If, then, "the modern Jew is the product of the Talmud," it is here that we must see the principal obstacle to Jewish progress. It is said that Isaac Disraeli, the father of Lord Beaconsfield, gave as his reason for withdrawing from the Synagogue that Rabbinical Judaism with its unyielding laws and fettering customs "cuts off the Jews from the great family of mankind."[827] Such a system is indeed absolutely incompatible not only with Christian teaching but with the secular ideas of Western civilization. The attitude it adopts towards women would be in itself sufficient to justify this assertion. The Jewish daily prayer, "Blessed be Thou, O Lord our God, King of the universe, that Thou has not made me a woman!"[828] is a ludicrous anachronism in the present age. According to the Talmud a service can take place in the Synagogue only if ten persons are present, which number ensures the presence of God in the assembly. Drach explains however that these persons must all be men. "If then there were nine men and a million women there could be no assembly, for the reason that women are nothing. But there arrives [on the scene] only one small boy of thirteen years and a day, at once there can be a holy assembly and, according to our Doctors, it is permitted to God to be present[829]."
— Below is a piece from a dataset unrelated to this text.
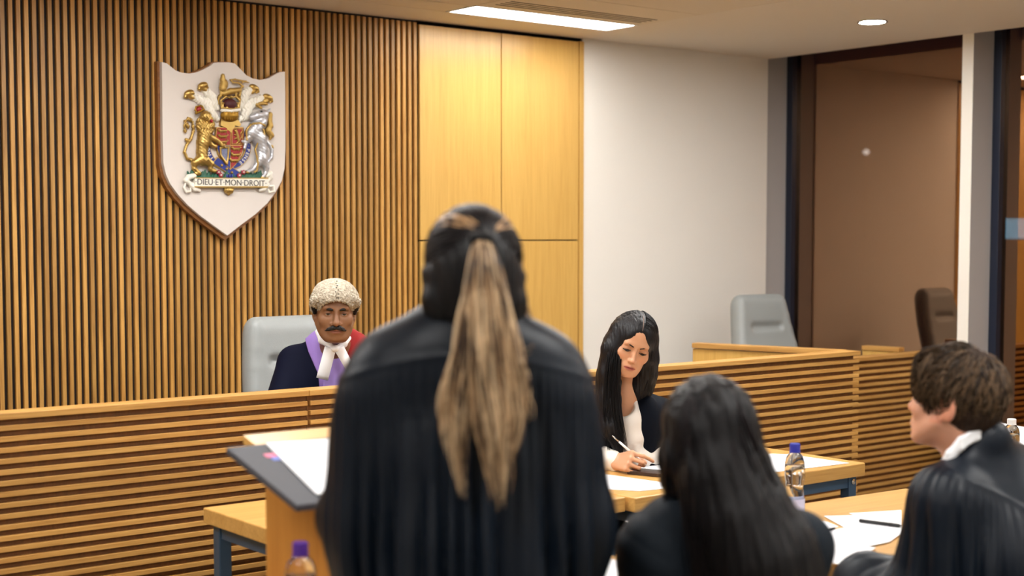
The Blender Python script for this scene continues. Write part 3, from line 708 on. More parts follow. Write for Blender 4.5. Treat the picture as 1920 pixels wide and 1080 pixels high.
def headcol(V, o, M, s, base, lips, lip=1.0, fem=False, stub=0, blush=0, ears=0):
    q = ((V-np.array(o)) @ M)/s; x, y, z = q[:, 0], -q[:, 1], q[:, 2]
    c = np.tile(np.array(base[:3]), (len(V), 1)); face = (y > .03)
    def mixto(m, col): 
        nonlocal c; m = np.clip(m, 0, 1)[:, None]; c = c*(1-m)+np.array(col[:3])*m
    g2 = lambda x0, z0, a, b: np.exp(-((x-x0)/a)**2-((z-z0)/b)**2)
    if blush:
        for k in (-1, 1): mixto(blush*g2(k*.045, -.035, .018, .016)*face, (c.mean(0)*np.array([1.12, .62, .6])))
    mixto(.25*g2(0, -.04, .013, .012)*face, np.array(base[:3])*np.array([1.15, .8, .75]))
    for k in (-1, 1):   # around the eyes
        mixto(.55*g2(k*.032, .002, .018, .012)*(y > .05), np.array(base[:3])*np.array([.55, .45, .42]))
        if fem: mixto(.85*np.exp(-((x-k*.0325)/.0135)**2-((z+.0045)/.0022)**2)*(y > .06), (.01, .008, .008))
    if stub: mixto(stub*((z < -.045) & (y > -.01))*np.clip((-.045-z)/.02, 0, 1), np.array(base[:3])*np.array([.55, .55, .6]))
    mixto(ears*((np.abs(x) > .073) & (np.abs(z+.008) < .04) & (y < .03)), np.array(base[:3])*np.array([1.12, .68, .62]))
    m = (np.abs(x) < .024) & (y > .07)
    w = np.clip(1.3-np.abs((z+.0692)/(.0095*(1-(np.abs(x)/.026)**2+.05))), 0, 1)*m
    mixto(w*lip, lips); mixto(np.exp(-((z+.0688)/.0013)**2)*m*(np.abs(x) < .022)*.7, np.array(lips[:3])*.35)
    return c
def eyes(P, T, M, s, gaze=(0, 0), iris=(.018, .009, .005)):
    for q in (-1, 1):
        n, m_ = 20, 14; V = []; 
        for i in range(m_+1):
            th = math.pi*i/m_
            for k in range(n):
                a = 2*math.pi*k/n; V.append((math.sin(th)*math.cos(a), -math.cos(th), math.sin(th)*math.sin(a)))
        V = np.array(V); Fq = np.array([(i*n+k, i*n+(k+1) % n, (i+1)*n+(k+1) % n, (i+1)*n+k) for i in range(m_) for k in range(n)])
        gd = np.array([math.sin(math.radians(gaze[0])), -1, math.sin(math.radians(gaze[1]))]); gd /= np.linalg.norm(gd)
        an = np.degrees(np.arccos(np.clip(V @ gd, -1, 1)))
        col = np.where(an[:, None] < 14, np.array([[.002, .002, .002]]), np.where(an[:, None] < 35, np.array([iris]), np.array([[.30, .26, .24]])))
        W_ = np.array(T(q*.0315, .0715, -.001))+(V*.0128*s) @ M.T
        P.add('eye', W_, Fq, EYEM, True, col)
def brows(P, T, s, mat, w=.0035, arch=.004, drop=0.0, y=.089, ext=.047):
    for q in (-1, 1):
        pts = [T(q*.012, y+.0015, .015-drop), T(q*.024, y-.001, .0190), T(q*.037, y-.0065, .0205+arch*.6), T(q*ext, y-.0165-(ext-.047)*1.5, .0155)]
        P.add('eyebrow', *tubeQ(pts, [w*.7*s, w*1.1*s, w*s, w*.4*s]), mat)
def tubeQ(pts, rads, n=8, N=12):
    G = resample(pts, N); R = np.interp(np.linspace(0, 1, N), np.linspace(0, 1, len(rads)), rads)
    m = MB().tube([tuple(p) for p in G], list(R), n); return np.array(m.v, float), m.f
def hand(g, w, M, s=1.0, curls=(20, 25, 30, 35), mcp=None, thumb=None, mir=1, spread=1.0):
    """w wrist; M columns: x (little-finger side is +x for a right hand with back +z), y fingers, z back of hand"""
    T = lambda p: np.array(w)+M @ (np.array([p[0]*mir, p[1], p[2]])*s)
    kx = (-.032, -.0107, .0107, .031); ky = (.088, .092, .088, .080); ln = ((.042, .026, .021), (.046, .029, .022), (.042, .027, .021), (.033, .021, .019)); rr = (.0084, .0087, .0083, .0074)
    g.cone(T((0, -.02, 0)), T((0, .01, 0)), .026*s, .024*s, k=.02)
    for i in range(4): g.cone(T((kx[i]*.55, .012, 0)), T((kx[i], ky[i], .001)), .0155*s, .0118*s, k=.012)
    mcp = mcp or [c*.9 for c in curls]
    tips = []
    for i in range(4):
        p = np.array([kx[i], ky[i], .001]); a = math.radians(mcp[i]); sp = math.radians((i-1.5)*4*spread)
        for j in range(3):
            d = np.array([math.sin(sp)*math.cos(a), math.cos(sp)*math.cos(a), -math.sin(a)]); q = p+d*ln[i][j]
            r0 = rr[i]*(1-.08*j); g.cone(T(p), T(q), r0*s, r0*.9*s, k=.003); p = q; a += math.radians(curls[i]*(1.15 if j == 0 else .8))
        tips.append(T(p))
    th = thumb or [(-.020, .018, -.006), (-.046, .050, -.016), (-.050, .082, -.022), (-.044, .106, -.026)]
    g.chain([T(t) for t in th], [.0145*s, .0118*s, .0105*s, .0085*s], k=.008)
    return T, tips
def frame3(fing, back):
    y = np.array(fing, float); y /= np.linalg.norm(y); z = np.array(back, float); z -= y*(z @ y); z /= np.linalg.norm(z); return np.stack([np.cross(y, z), y, z], axis=1)
def lower(g, hips, f, zs=.47, pad=0.0, feet=True):
    """seated thighs, shins and feet; hips centre, facing f (2-D)"""
    f = np.array([f[0], f[1], 0.]); r = np.array([f[1], -f[0], 0.])
    for q in (-1, 1):
        h = np.array(hips)+r*q*.09; k = h+f*.42+r*q*.03+np.array([0, 0, -.01]); a = k+np.array([0, 0, -(k[2]-.09)])+f*.02
        g.cone(h, k, .082+pad, .058+pad, k=.04); g.cone(k, a, .056+pad, .038+pad, k=.03)
        if feet: g.cone(a+np.array([0, 0, -.045]), a+f*.14+np.array([0, 0, -.055]), .036, .028, k=.02)
def shoes(P, hips, f):
    f3 = np.array([f[0], f[1], 0.]); r = np.array([f[1], -f[0], 0.])
    for q in (-1, 1):
        k = np.array(hips)+r*q*.12+f3*.44; g = Org(); a = np.array([k[0], k[1], .045]); g.cone(a-f3*.03, a+f3*.14-np.array([0, 0, .008]), .042, .034, k=.02); g.grid(.008); V, Q = g.mesh(); V[:, 2] = np.maximum(V[:, 2], .002); P.add('shoe', V, Q, SHOE)
def folds(V, N, amp, period, seed, z0, z1, along=lambda V: np.arctan2(V[:, 1], V[:, 0])*.2, drift=.25, sharp=1.6, extra=None):
    """hanging pleats: ridges down the cloth, fading in below z1 and fullest under z0"""
    s_ = along(V); r = np.random.default_rng(seed)
    w = np.clip((z1-V[:, 2])/max(z1-z0, 1e-6), 0, 1); w = w*w*(3-2*w)
    ph = s_/period*2*math.pi+drift*np.sin(V[:, 2]*5+r.uniform(0, 6))*2+.9*np.sin(s_*9+r.uniform(0, 6))+.5*np.sin(s_*23+V[:, 2]*3+r.uniform(0, 6))
    f = np.abs(np.sin(ph/2))**sharp; f2 = np.sin(ph*.37+r.uniform(0, 6)+V[:, 2]*2.2)
    d = amp*w*((f-.5)*1.3+.7*f2)
    if extra is not None: d = d+extra
    return V+N*d[:, None]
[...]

When therefore we say that we must respect the Jewish religion we cannot, if we know anything about it, mean that we respect that portion of it which is founded on the Rabbinical traditions of the Talmud and the Cabala, but only that ethical law set forth in the Old Testament, to which right-living Jews have faithfully adhered and which is largely in accord with Christian teaching.

Let us not forget that Rabbinical Judaism is the declared and implacable enemy of Christianity. Hatred of Christianity and of the person of Christ is not a matter of remote history, nor can it be regarded as the result of persecution; it forms an integral part of Rabbinical tradition which originated before any persecution of the Jews by Christians had taken place, and has continued in our country long after all such persecution has ended.